Le second point serait que cette spiritualité ne se limite pas à une morale, ni donc à l’humanisme. « Faire bien l’homme », comme disait Montaigne, est assurément une dimension essentielle de notre existence. Cela ne saurait toutefois nous suffire. Qu’est-ce que la spiritualité ? La vie de l’esprit, spécialement dans son rapport à l’infini, à l’éternité, à l’absolu. L’humanité n’en est qu’une partie infime, qui n’est grande que par la capacité qu’elle a de le savoir et de l’accepter. Regardez le ciel étoilé, par une nuit claire : cela n’abolit aucun de nos devoirs mais les met à leur place, dans le tout immense, dans le temps sans fin, dans l’éternel devenir. C’est ce qu’il s’agit d’habiter, et le vrai sommet de la spiritualité : notre rapport fini à l’infini, notre rapport temporel à l’éternité, notre rapport relatif – évidemment relatif – à l’absolu. Mystique de l’immanence, pour les athées, plutôt que de la transcendance, de l’unité plutôt que de la rencontre : ouverts dans l’Ouvert, comme disaient Rilke ou Heidegger, passants dans le passage, éternellement fugaces dans l’éternelle impermanence. Tout passe, sauf la vérité de ce qui est ou fut, qui ne passe pas : que nous ayons vécu, cela, éternellement, restera vrai. La mort ne nous prendra que le reste, qui n’est rien, et ne le prendra à personne, puisque nous ne serons plus.

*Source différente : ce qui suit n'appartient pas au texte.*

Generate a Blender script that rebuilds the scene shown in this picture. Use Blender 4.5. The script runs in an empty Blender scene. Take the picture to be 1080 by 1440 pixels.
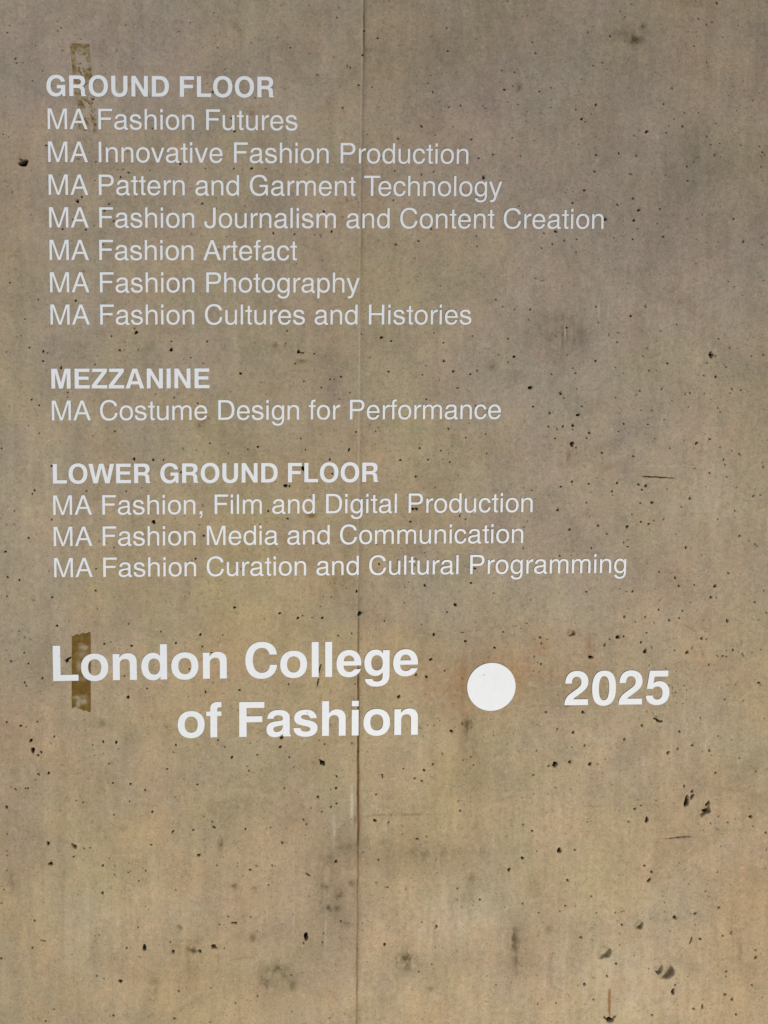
import bpy, math, random
import numpy as np
from mathutils import Vector

# ---------------------------------------------------------------- scene, camera, light
scene = bpy.context.scene
COL = scene.collection
R = math.radians

cam_d = bpy.data.cameras.new("camera")
cam_d.sensor_width = 36.0
cam_d.lens = 26.035
cam_d.shift_x = 0.171654
cam_d.shift_y = -0.043604
cam_d.clip_start = 0.02
cam_d.clip_end = 100.0
cam = bpy.data.objects.new("camera", cam_d)
cam.location = (0.30943, -1.62592, 1.83952)
cam.rotation_euler = (1.519126, 0.003506, -0.021934)
COL.objects.link(cam)
scene.camera = cam

world = bpy.data.worlds.new("World")
scene.world = world
world.use_nodes = True
bg = world.node_tree.nodes["Background"]
bg.inputs["Color"].default_value = (0.80, 0.88, 1.0, 1.0)
bg.inputs["Strength"].default_value = 0.12

scene.view_settings.view_transform = 'Standard'
scene.view_settings.look = 'None'
scene.view_settings.exposure = 0.0
scene.view_settings.gamma = 1.0
scene.view_settings.use_curve_mapping = False


def area(name, loc, target, sx, sy, power, colour):
    d = bpy.data.lights.new(name, 'AREA')
    d.shape = 'RECTANGLE'
    d.size, d.size_y = sx, sy
    d.energy = power
    d.color = colour
    o = bpy.data.objects.new(name, d)
    o.location = loc
    o.rotation_euler = (Vector(target) - Vector(loc)).to_track_quat('-Z', 'Y').to_euler()
    COL.objects.link(o)
    return o


# light that comes up from the bright floor on the right, and cooler light from above on the left
area("low_front_light", (1.6, -3.3, -0.05), (0.55, 0.0, 0.9), 1.1, 0.8, 116.0, (1.0, 0.975, 0.925))
area("upper_cool_light", (-1.7, -2.9, 3.6), (0.3, 0.0, 1.7), 1.6, 1.0, 62.0, (0.86, 0.92, 1.0))

Z0 = 2.55          # height of the topmost baseline on the wall
EM = 0.06         # type size of the list
PITCH = 1.15069 * EM


# ---------------------------------------------------------------- helpers
def tag(o, label=None, cat=None, group=None, kind=None):
    if label: o["label"] = label
    if cat: o["category"] = cat
    if group: o["group"] = group
    if kind: o["kind"] = kind
    return o


def empty(name, loc, parent=None):
    o = bpy.data.objects.new(name, None)
    o.empty_display_size = 0.05
    o.location = loc
    COL.objects.link(o)
    if parent: o.parent = parent
    return o


def mesh_from_arrays(name, verts, quads):
    me = bpy.data.meshes.new(name)
    n, q = len(verts), len(quads)
    me.vertices.add(n)
    me.vertices.foreach_set("co", np.ascontiguousarray(verts, dtype=np.float32).ravel())
    me.loops.add(q * 4)
    me.loops.foreach_set("vertex_index", np.ascontiguousarray(quads, dtype=np.int32).ravel())
    me.polygons.add(q)
    me.polygons.foreach_set("loop_start", np.arange(0, q * 4, 4, dtype=np.int32))
    me.update(calc_edges=True)
    return me


def vnoise(X, Z, scale_x, scale_z, seed):
    """smooth value noise in -1..1, cell sizes in metres"""
    rng = np.random.RandomState(seed)
    tab = rng.rand(256, 256).astype(np.float32) * 2 - 1
    u = X / scale_x + 57.3
    v = Z / scale_z + 31.7
    iu = np.floor(u).astype(np.int32); iv = np.floor(v).astype(np.int32)
    fu = (u - iu).astype(np.float32); fv = (v - iv).astype(np.float32)
    fu = fu * fu * (3 - 2 * fu); fv = fv * fv * (3 - 2 * fv)
    a = tab[iv & 255, iu & 255]; b = tab[iv & 255, (iu + 1) & 255]
    c = tab[(iv + 1) & 255, iu & 255]; d = tab[(iv + 1) & 255, (iu + 1) & 255]
    return (a * (1 - fu) + b * fu) * (1 - fv) + (c * (1 - fu) + d * fu) * fv


def fbm(X, Z, sx, sz, seed, octaves=4, gain=0.55):
    out = 0; amp = 1.0; tot = 0
    for k in range(octaves):
        if sz < 2.5 * sx:            # turn each octave so that no lattice shows
            a = 0.6 + 1.1 * k; c, s = math.cos(a), math.sin(a)
            q = sx / sz
            U, V = X * c + Z * q * s, (Z * q * c - X * s)
            out = out + amp * vnoise(U, V, sx / 2 ** k, sx / 2 ** k, seed + k)
        else:
            out = out + amp * vnoise(X, Z, sx / 2 ** k, sz / 2 ** k, seed + k)
        tot += amp; amp *= gain
    return out / tot


# ---------------------------------------------------------------- materials
class Nodes:
    def __init__(self, name):
        self.m = bpy.data.materials.new(name)
        self.m.use_nodes = True
        self.t = self.m.node_tree
        self.b = self.t.nodes["Principled BSDF"]

    def n(self, kind, **kw):
        nd = self.t.nodes.new(kind)
        for k, v in kw.items():
            if k.startswith("i_"):
                nd.inputs[k[2:].replace("_", " ")].default_value = v
            else:
                setattr(nd, k, v)
        return nd

    def l(self, a, b):
        self.t.links.new(a, b)

    def noise(self, vec, scale, detail=4.0, rough=0.55, dist=0.0):
        nd = self.n("ShaderNodeTexNoise")
        nd.inputs["Scale"].default_value = scale
        nd.inputs["Detail"].default_value = detail
        nd.inputs["Roughness"].default_value = rough
        nd.inputs["Distortion"].default_value = dist
        self.l(vec, nd.inputs["Vector"])
        return nd.outputs["Fac"]

    def ramp(self, fac, stops):
        nd = self.n("ShaderNodeValToRGB")
        el = nd.color_ramp.elements
        while len(el) < len(stops): el.new(0.5)
        for e, (p, c) in zip(el, stops):
            e.position = p
            e.color = c if len(c) == 4 else (*c, 1.0)
        self.l(fac, nd.inputs["Fac"])
        return nd.outputs["Color"]

    def mix(self, fac, a, b, mode='MIX'):
        nd = self.n("ShaderNodeMix", data_type='RGBA', blend_type=mode)
        for sock, val in ((nd.inputs[0], fac), (nd.inputs[6], a), (nd.inputs[7], b)):
            if isinstance(val, (int, float)): sock.default_value = val
            elif isinstance(val, tuple): sock.default_value = val if len(val) == 4 else (*val, 1.0)
            else: self.l(val, sock)
        return nd.outputs[2]

    def math(self, op, a, b=0.0, clamp=False):
        nd = self.n("ShaderNodeMath", operation=op, use_clamp=clamp)
        for sock, val in ((nd.inputs[0], a), (nd.inputs[1], b)):
            if isinstance(val, (int, float)): sock.default_value = val
            else: self.l(val, sock)
        return nd.outputs[0]


def concrete_material():
    k = Nodes("cast_concrete")
    tc = k.n("ShaderNodeTexCoord").outputs["Object"]
    mp = k.n("ShaderNodeMapping"); mp.inputs["Scale"].default_value = (1.0, 1.0, 0.16)
    k.l(tc, mp.inputs["Vector"]); streak = mp.outputs["Vector"]
    mp2 = k.n("ShaderNodeMapping"); mp2.inputs["Scale"].default_value = (0.35, 1.0, 1.0)
    k.l(tc, mp2.inputs["Vector"]); flat = mp2.outputs["Vector"]

    at = k.n("ShaderNodeAttribute", attribute_name="stain_shade")
    sep = k.n("ShaderNodeSeparateColor"); k.l(at.outputs["Color"], sep.inputs[0])
    dark, rust, pale = sep.outputs[0], sep.outputs[1], sep.outputs[2]
    pit = at.outputs["Alpha"]
    at2 = k.n("ShaderNodeAttribute", attribute_name="tone")
    sep2 = k.n("ShaderNodeSeparateColor"); k.l(at2.outputs["Color"], sep2.inputs[0])
    tone, cast, lum = sep2.outputs[0], sep2.outputs[1], sep2.outputs[2]

    # broad cement tones: olive buff against pinkish grey
    big = k.noise(tc, 2.3, 5.0, 0.6, 0.4)
    cl = k.math('ADD', k.math('MULTIPLY', big, 0.9), k.math('MULTIPLY', tone, 0.55))
    base = k.ramp(cl, [(0.22, (0.332, 0.270, 0.208)), (0.50, (0.360, 0.281, 0.184)), (0.78, (0.390, 0.288, 0.164))])
    # blotches
    blot = k.ramp(k.noise(tc, 11.0, 6.0, 0.62, 0.6), [(0.3, (0.86, 0.86, 0.87)), (0.5, (1, 1, 1)), (0.72, (1.10, 1.095, 1.08))])
    base = k.mix(1.0, base, blot, 'MULTIPLY')
    hue = k.ramp(k.noise(tc, 6.0, 4.0, 0.6), [(0.33, (0.96, 1.0, 0.965)), (0.5, (1, 1, 1)), (0.67, (1.035, 0.985, 0.97))])
    base = k.mix(1.0, base, hue, 'MULTIPLY')
    hue2 = k.ramp(k.noise(tc, 34.0, 4.0, 0.65, 0.4), [(0.33, (0.972, 0.992, 0.955)), (0.5, (1, 1, 1)), (0.67, (1.035, 0.995, 0.99))])
    base = k.mix(1.0, base, hue2, 'MULTIPLY')
    md = k.ramp(k.noise(tc, 75.0, 4.0, 0.65), [(0.3, (0.88, 0.88, 0.875)), (0.5, (1, 1, 1)), (0.7, (1.10, 1.10, 1.09))])
    base = k.mix(1.0, base, md, 'MULTIPLY')
    cst = k.ramp(k.math('ADD', k.math('MULTIPLY', cast, 0.5), 0.5), [(0.0, (1.03, 0.982, 1.01)), (0.5, (1, 1, 1)), (1.0, (0.985, 1.003, 0.925))])
    base = k.mix(1.0, base, cst, 'MULTIPLY')
    lm = k.ramp(k.math('ADD', k.math('MULTIPLY', lum, 0.5), 0.5), [(0.0, (0.70, 0.69, 0.67)), (0.5, (1, 1, 1)), (1.0, (1.25, 1.24, 1.22))])
    base = k.mix(1.0, base, lm, 'MULTIPLY')
    # vertical formwork streaks
    st = k.ramp(k.noise(streak, 38.0, 5.0, 0.65), [(0.3, (0.85, 0.85, 0.855)), (0.52, (1, 1, 1)), (0.72, (1.14, 1.13, 1.12))])
    base = k.mix(0.55, base, k.mix(1.0, base, st, 'MULTIPLY'))
    # fine sand grain and pale cloudy laitance
    gr = k.ramp(k.noise(tc, 210.0, 4.0, 0.7), [(0.28, (0.80, 0.80, 0.79)), (0.5, (1, 1, 1)), (0.75, (1.17, 1.17, 1.16))])
    base = k.mix(1.0, base, k.mix(1.0, base, gr, 'MULTIPLY'))
    la = k.ramp(k.noise(tc, 55.0, 5.0, 0.7, 0.8), [(0.54, (0, 0, 0)), (0.74, (1, 1, 1))])
    base = k.mix(k.math('MULTIPLY', la, 0.28), base, (0.50, 0.455, 0.37))
    sp = k.ramp(k.noise(tc, 95.0, 3.0, 0.6, 0.5), [(0.24, (1, 1, 1)), (0.34, (0, 0, 0))])
    base = k.mix(k.math('MULTIPLY', sp, 0.30), base, (0.15, 0.115, 0.06))
    vo = k.n("ShaderNodeTexVoronoi"); vo.inputs["Scale"].default_value = 260.0; k.l(tc, vo.inputs["Vector"])
    sand = k.ramp(vo.outputs["Color"], [(0.10, (0.80, 0.79, 0.77)), (0.22, (1, 1, 1)), (0.84, (1, 1, 1)), (0.93, (1.16, 1.15, 1.12))])
    base = k.mix(0.8, base, k.mix(1.0, base, sand, 'MULTIPLY'))
    # stains that sit on the wall, plus painted shade of blisters and air holes
    base = k.mix(k.math('MULTIPLY', dark, 1.0, True), base, (0.095, 0.070, 0.030))
    base = k.mix(k.math('MULTIPLY', rust, 1.0, True), base, (0.235, 0.088, 0.016))
    base = k.mix(k.math('MULTIPLY', pale, 1.0, True), base, (0.60, 0.54, 0.43))
    base = k.mix(pit, base, (0.024, 0.017, 0.008))
    k.l(base, k.b.inputs["Base Color"])
    k.b.inputs["Roughness"].default_value = 0.78
    k.b.inputs["Specular IOR Level"].default_value = 0.25
    # micro relief
    h = k.math('ADD', k.math('MULTIPLY', k.noise(tc, 130.0, 6.0, 0.7), 0.5), k.math('MULTIPLY', k.noise(streak, 60.0, 4.0, 0.6), 0.55))
    bp = k.n("ShaderNodeBump"); bp.inputs["Strength"].default_value = 0.8; bp.inputs["Distance"].default_value = 0.0026
    k.l(h, bp.inputs["Height"]); k.l(bp.outputs["Normal"], k.b.inputs["Normal"])
    return k.m


def vinyl_material():
    k = Nodes("white_lettering")
    tc = k.n("ShaderNodeNewGeometry").outputs["Position"]
    c = k.ramp(k.noise(tc, 70.0, 5.0, 0.65), [(0.25, (0.72, 0.72, 0.73)), (0.5, (0.755, 0.755, 0.76)), (0.8, (0.78, 0.78, 0.78))])
    # dust and small nicks in the film
    nick = k.ramp(k.noise(tc, 120.0, 2.0, 0.5, 0.3), [(0.245, (1, 1, 1)), (0.285, (0, 0, 0))])
    c = k.mix(k.math('MULTIPLY', nick, 0.55), c, (0.30, 0.24, 0.16))
    k.l(c, k.b.inputs["Base Color"])
    k.b.inputs["Roughness"].default_value = 0.55
    k.b.inputs["Specular IOR Level"].default_value = 0.3
    bp = k.n("ShaderNodeBump"); bp.inputs["Strength"].default_value = 0.15; bp.inputs["Distance"].default_value = 0.001
    k.l(k.noise(tc, 130.0, 5.0, 0.6), bp.inputs["Height"]); k.l(bp.outputs["Normal"], k.b.inputs["Normal"])
    return k.m


def tape_material(name, dark, light, rough):
    k = Nodes(name)
    tc = k.n("ShaderNodeTexCoord").outputs["Object"]
    worn = k.n("ShaderNodeAttribute", attribute_name="worn").outputs["Fac"]
    c = k.ramp(k.noise(tc, 60.0, 5.0, 0.65, 0.5), [(0.3, dark), (0.7, light)])
    c = k.mix(worn, c, (0.34, 0.27, 0.165))
    k.l(c, k.b.inputs["Base Color"])
    k.b.inputs["Roughness"].default_value = rough
    k.b.inputs["Specular IOR Level"].default_value = 0.18
    bp = k.n("ShaderNodeBump"); bp.inputs["Strength"].default_value = 0.4; bp.inputs["Distance"].default_value = 0.001
    k.l(k.noise(tc, 180.0, 5.0, 0.65), bp.inputs["Height"]); k.l(bp.outputs["Normal"], k.b.inputs["Normal"])
    return k.m


M_WALL = concrete_material()
M_LETTER = vinyl_material()
M_TAPE = tape_material("brown_tape", (0.115, 0.058, 0.006), (0.190, 0.112, 0.024), 0.42)
M_RESIDUE = tape_material("tape_glue", (0.12, 0.062, 0.008), (0.21, 0.135, 0.045), 0.6)

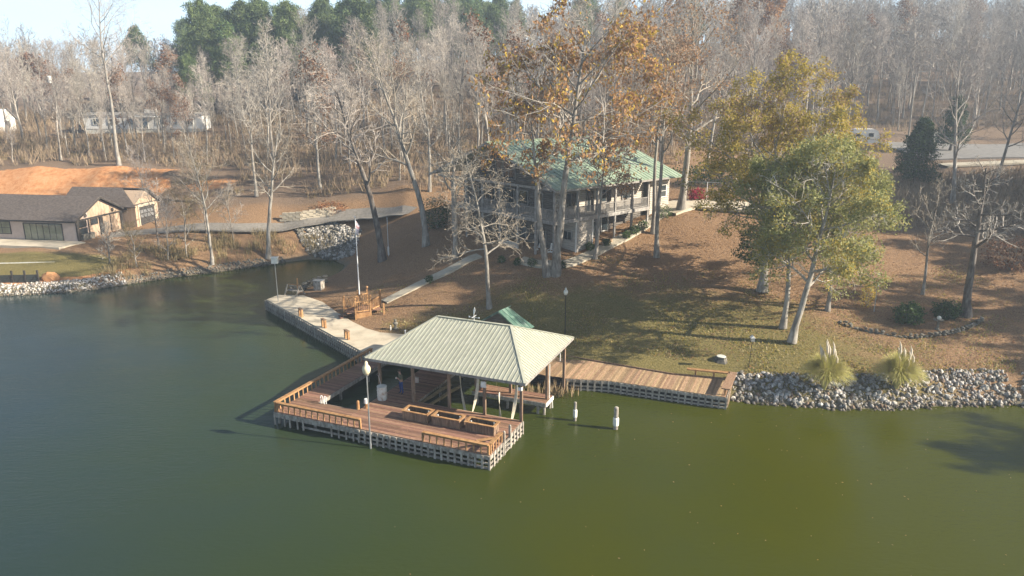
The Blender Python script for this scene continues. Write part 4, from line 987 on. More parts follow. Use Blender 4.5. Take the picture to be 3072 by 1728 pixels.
mb = MB(); V = []
for y in (0, 2.3): V += [(-2.2, y, .6), (2.2, y, .6), (2.35, y, 1.6), (2.0, y, 2.7), (1.4, y, 3.0), (-1.6, y, 3.0), (-2.2, y, 2.5)]
mb.add(V, [tuple(range(7)), tuple(range(13, 6, -1))] + [((j + 1) % 7, j, 7 + j, 7 + (j + 1) % 7) for j in range(7)]).build('body', M['white'], ct)
for x in (-1.2, .9): window(ct, ('y', 0, -1), x, 1.7, .8, .6, M['offwhite'], (1, 1), off=.02)
for y in (.15, 2.1): MB().lathe([(.36, 0), (.36, .2)], 12).build('wheel', M['black'], ct).matrix_local = Matrix.Translation((0, y, .36)) @ Matrix.Rotation(R(-90), 4, 'X')
pw_ = thing('brick_wall', 'short reddish brick wall below the white camper trailer', 'wall', (tc_.x - .2, tc_.y - 1.2, tc_.z - .4), R(-12))
for j in range(6):
    for i in range(12): pbox('brick', pw_, -2.4 + i * .41 + (j % 2) * .2, -2.4 + i * .41 + .39 + (j % 2) * .2, -.1, .1, j * .2, j * .2 + .185, M['brick'])
tv = G(2836, 432)
vn = thing('parked_van', 'white van parked by the road behind the bare trees', 'van', (tv.x, tv.y, tv.z + .05), R(5))
mb = MB(); V = []
for y in (0, 2.0): V += [(-2.4, y, .35), (2.3, y, .35), (2.4, y, 1.0), (1.6, y, 1.15), (1.1, y, 1.95), (-2.3, y, 2.05)]
mb.add(V, [tuple(range(6)), tuple(range(11, 5, -1))] + [((j + 1) % 6, j, 6 + j, 6 + (j + 1) % 6) for j in range(6)]).build('body', M['white'], vn)
for x in (-1.5, 1.5):
    for y in (-.02, 1.82): MB().lathe([(.34, 0), (.34, .2)], 12).build('wheel', M['black'], vn).matrix_local = Matrix.Translation((x, y, .34)) @ Matrix.Rotation(R(-90), 4, 'X')
for x0, x1 in ((-2.1, -.8), (-.65, .3), (.4, 1.05)): pbox('window', vn, x0, x1, -.015, .0, 1.2, 1.75, M['glass'])

# ================================================================== YARD THINGS
# pump house
A_ = Vector(U(1495, 934, 4.15)); B_ = Vector(U(1534, 918, 4.15)); dd_ = (B_ - A_); ln = dd_.length; an = math.atan2(dd_.y, dd_.x)
hut = thing('pump_house', 'little hut with green gabled metal roof behind the boathouse roof', 'hut', (A_.x, A_.y, 0), an)
hw, he = 2.25, 2.75
slope_panels(hut, (0, -hw, he), (ln, -hw, he), (0, 0, 4.15), (ln, 0, 4.15), .42, M['shed_green'], rib=.025, th=.04); slope_panels(hut, (ln, hw, he), (0, hw, he), (ln, 0, 4.15), (0, 0, 4.15), .42, M['shed_green'], rib=.025, th=.04)
MB().add([(x, y, z) for x in (.25, ln - .25) for y, z in ((-1.8, 1.2), (1.8, 1.2), (1.8, 2.98), (0, 4.1), (-1.8, 2.98))], [(0, 1, 2, 3, 4), (9, 8, 7, 6, 5), (0, 5, 6, 1), (1, 6, 7, 2), (2, 7, 8, 3), (3, 8, 9, 4), (4, 9, 5, 0)]).build('wall', M['log_dark'], hut)
for y in (-hw, hw): MB().bar((-.02, y, he - .05), (-.02, 0, 4.08), .04, .14).build('barge_board', M['shed_green'], hut)
for i in range(8): pbox('board', hut, .22, .245, -1.75 + i * .44, -1.33 + i * .44, 1.2, 2.9, M['log_dark'])

# lamps and poles
globe_lamp('lamp_post', 'black lawn lamp post with pale globe standing behind the boathouse', G(1695, 1002), 3.3, M['black'], M['offwhite'], .19, 'lawn lamps', pr=.04)
globe_lamp('lamp_post', 'dark lamp post with round cream globe beside the far driveway', G(2166, 530), 3.6, M['black'], M['globe'], .27, 'lawn lamps', acorn=False, pr=.07)
lp = globe_lamp('lantern_post', 'slim grey lantern post with pointed head by the stone garden edging', G(2622, 935), 2.0, M['metal'], M['metal'], .15, None, pr=.04)
q = G(1078, 884)
fpole = thing('flagpole', 'tall thin white flagpole rising behind the wooden landing', 'flagpole', q)
MB().lathe([(.07, -.2), (.065, 1), (.03, 7.7)], 8).build('pole', M['white_metal'], fpole); MB().lathe([(0, 0), (.08, .06), (.08, .12), (0, .18)], 8, (0, 0, 7.7)).build('finial', M['white_metal'], fpole)
MB().add([(.03, 0, 7.5), (.35, .12, 6.9), (.22, .05, 6.0), (.03, 0, 6.2), (.03, .03, 7.5), (.35, .15, 6.9), (.22, .08, 6.0), (.03, .03, 6.2)], [(0, 1, 2, 3), (7, 6, 5, 4), (0, 4, 5, 1), (1, 5, 6, 2), (2, 6, 7, 3)]).build('flag', M['red_flag'], fpole)
q = U(835, 905, 1.08)
dl = thing('dock_light', 'thin pole with pale box light at the corner of the concrete terrace', 'light pole', q)
MB().tube([(0, 0, 0), (-.03, .02, 3.9)], [.04, .035], 6).build('pole', M['metal'], dl); MB().box(-.3, .3, -.2, .2, 3.9, 4.45).build('light_box', M['offwhite'], dl); MB().box(-.33, .33, -.23, .23, 4.46, 4.52).build('lid', M['white'], dl)
q = G(1166, 768)
wp_ = thing('white_pole', 'slim white pole with a thick lower sleeve in the shaded yard', 'pole', q); MB().tube([(0, 0, -.1), (0, 0, 4.4)], [.035, .03], 6).build('pole', M['white_metal'], wp_); MB().lathe([(.08, .1), (.1, .2), (.1, 1.0), (.06, 1.1)], 8).build('sleeve', M['white'], wp_)
q = G(2246, 1103)
bh = thing('bird_house', 'small grey bird house on a thin black pole above the rocky bank', 'bird house', q)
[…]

Cette sagesse, qui pourrait se réclamer d’Héraclite ou de Spinoza, a pourtant, vue de chez nous, comme une saveur d’Orient. Mais quelle spiritualité pourrait nous satisfaire, aujourd’hui ou demain, qui ne serait pas ouverte sur le monde, sur la pluralité des croyances, des expériences, des cheminements ? Éclectisme ? À chacun d’en juger, selon ce qu’il tient pour vrai ou crédible, et sans renoncer pour autant à toute cohérence, à toute rigueur, avec ce que cela suppose, presque inévitablement, de choix ou de refus. La tolérance n’est pas le reniement. L’éclectisme, pour ceux qui y tendent, pas la confusion. Le temps n’est plus, en revanche, il ne doit plus être, où les spiritualités guerroient, chacune prétendant détenir seule la clé du Royaume ou du salut. C’est le troisième point. Je rêve, pour 2050, d’une spiritualité pacifiée, lucide, et pour cela tolérante. C’est peut-être plus facile pour l’athée, qui n’a ni dogmes ni rites à défendre. Encore doit-il se souvenir que l’athéisme, sauf à se mentir sur lui-même, n’est jamais qu’une croyance parmi d’autres, aussi douteuse que toutes. Il y a plusieurs demeures dans la maison du Père, y compris pour les orphelins, peut-être, que nous sommes tous. ●

 

 

Originally posted 2022-07-04 10:03:00.